On 08 May 2016, at 09:58, 'scerir' via Everything List wrote:
https://arxiv.org/abs/1501.03521
'Bell on Bell's theorem: The changing face of nonlocality'
Authors: Harvey R. Brown, Christopher G. Timpson
there are several interesting points here
ch. 9 - Locality in the Everett picture
ch. 9.1 EPR and Bell correlations in the Everettian setting
Nice.
I think that what we are trying to explain to Bruce is well summed up
in their section 9.1.2 (the Everett description of the singlet state,
case of non-align polarizer).
I have already discussed this in my reply to Saibal. The basic point I
would make again is that the splitting of the universal wave function
into separate "worlds" is an interpretive gloss that does not actually
alter anything in the theory. Furthermore, 'who knows what about
whatever' is also an irrelevance as far as the universal wave function
is concerned. If you are going to work in the many worlds paradigm, then
everything ultimately stems from the unitary evolution of the universal
wave function -- all else is just interpretive gloss, of no fundamental
significance.
This is the case for the discussion in section 9.1.2 of the paper by
Brown and Timpson. Their equation (9) contains all the relevant results
that set the universal wave function -- the additional third measurement
(or measurement-like interaction) leading to equation (10) is,
therefore, irrelevant. All that happens in eq. (10) is an exchange of
information -- but it is an exchange of information that is already
present in the universal wave function, no new information is created at
this point. Just like opening the box on Schrödinger's cat, which is
either alive or dead long before, looking changes nothing. Eq. (10) is,
similarly, just an interpretive gloss of no fundamental significance.

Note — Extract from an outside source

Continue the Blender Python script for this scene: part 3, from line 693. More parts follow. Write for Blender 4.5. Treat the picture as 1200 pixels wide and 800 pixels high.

The important point here is that everything is set in the universal wave
function /before/ Alice and Bob meet. The relative angle of the
respective polarizers is set in the wave function long before the light
cones of Alice and Bob overlap, so that relative angle is determined
non-locally.
The universal wave function is not a local object -- the unitary
evolution does not have any implicit notion of locality. Locality is a
human convention, and the universal wave function is under no compulsion
to take any notice of human conventions or preferences.